Deffaa has sung numbers from time to time on the 38 albums that he's produced; at jazz festivals (like the Flushing Town Hall Jazz Jams, where he's performed numbers heard on this album); and at clubs like Birdland. But "Chip Deffaa's Tin Pan Alley" is the first vocal album of his own. He notes: "Carol Channing used to tell me, 'Create something every day.' She felt it was good for you--it lifts your spirits and helps keep you whole and well. And I agree. I've kept above my desk since college days a quote from the author-adventurer Richard Halliburton: 'If a man does not sing while he works, there must be something wrong with the man or with the work.' This album was so much fun to make.

"The first number I recorded for it was 'I Know Darn Well I Can Do Without Broadway But Can Broadway Do Without Me?," performed with a couple of young singers I always like seeing, Logan and Lawson Saby.

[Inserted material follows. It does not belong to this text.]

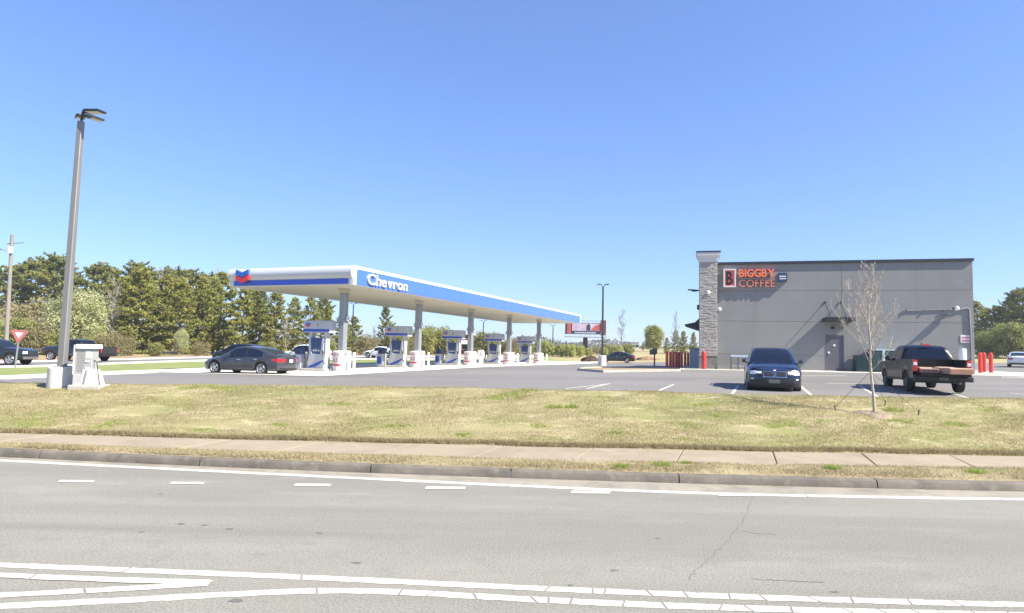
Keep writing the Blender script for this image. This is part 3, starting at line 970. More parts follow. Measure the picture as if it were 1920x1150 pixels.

We had such a good time, I knew right away that we were on the right track. We're singing with joy--and that's the best feeling in the world. And Katherine Paulsen--always a treat to sing with--joins me on a number from my show 'George M. Cohan Tonight!,' 'All-American Sweetheart' that I actually originally rote when I was just 17. And the one-and-only Jon Peterson, who stars in the new film version of my show 'George M. Cohan Tonight!'--which has won 18 awards on the film-festival circuit so far--sings and tap-dances as only he can. All of the guest-stars have long associations with me, and it's an honor to have them join me."

The album is sub-titled "Songs I Sing to My Deer." Deffaa adds: "I sing these songs--and many more--most nights to the deer where I live. They'll gather close as a I sing to them and feed them. It's a nice way for me to end the day. My friend Lori Jacobs suggested that sub-title 'Songs I Sing to My Deer." I hope the deer approve!"

Frank Avellino handled graphic design for the album; and Steve Garrin, Matthew Nardozzi, Jessee Dakota Riehl, and Bryan Guillen are credited with production assistance. Slau Halatyn recorded, mixed, and mastered the album. Jonathan Melvin Smith did the photography. The album is jointly dedicated to veteran radio-host David Kenney (and even incudes a recording of Kenney's theme, "Everything Old is New Again') and to the late Todd Fisher.